A Modest Proposal: Abolish the Damn Thing!

A Modest Proposal: Abolish the Damn Thing!

There is little I see to quarrel with in Irving Howe’s original statement on the CIA and students (March—April DISSENT) or with Lewis Coser’s forceful statement published above. I would only call attention to the disappointing fact that too many of the NSA leaders have tried to brazen their way through the moral jungle into which they have wandered, while others have failed to grasp what was wrong in their action. Certainly, the least one might have expected was some gesture on their part—a mass resignation of the NSA officers and executive board, for example, or that the whole issue be submitted to discussion in the form of an emergency national convention that might elect a new leadership.

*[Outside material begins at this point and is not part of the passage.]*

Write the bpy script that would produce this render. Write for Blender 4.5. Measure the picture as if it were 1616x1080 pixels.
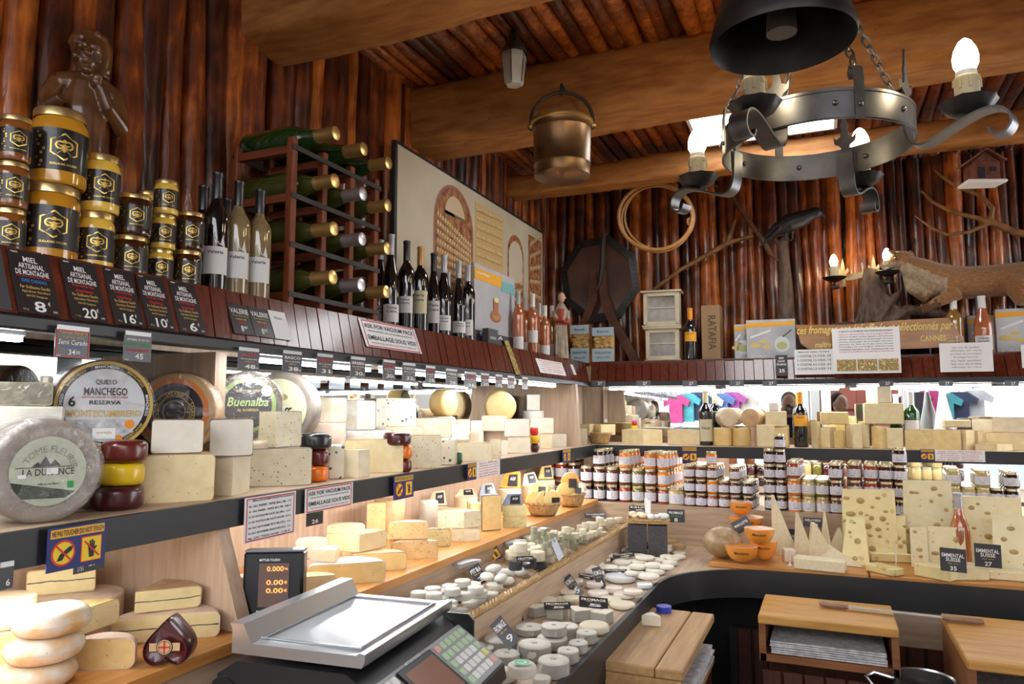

I wish to discuss briefly a somewhat different side of the question —namely, the failure of most people to grasp what, precisely, the CIA is. The sensational side of the revelations has distorted this and given the impression that its main activity revolves around the feeding of money to various organizations with the aim of subverting them to CIA purposes. I submit that this is a minor part—one-tenth of the submerged iceberg—of the CIA. It is such misunderstanding which leads, for instance, to such feeble conclusions as those contained in a New Republic editorial (March 4, 1967) . After detailing the, by now, well-known instances of CIA payments, use of conduits, etc., the editorial concludes:

“There is nothing evil in working for the Central Intelligence Agency. Many who have taken Agency money to do what they believed needed doing are not villains. The results have not been all bad and were often good—and would have been just as good, or better, if the financing had been open and above-board…”

If this is true, why all the fuss? Clearly, the author of these naive comments hasn’t much notion of what the CIA is all about.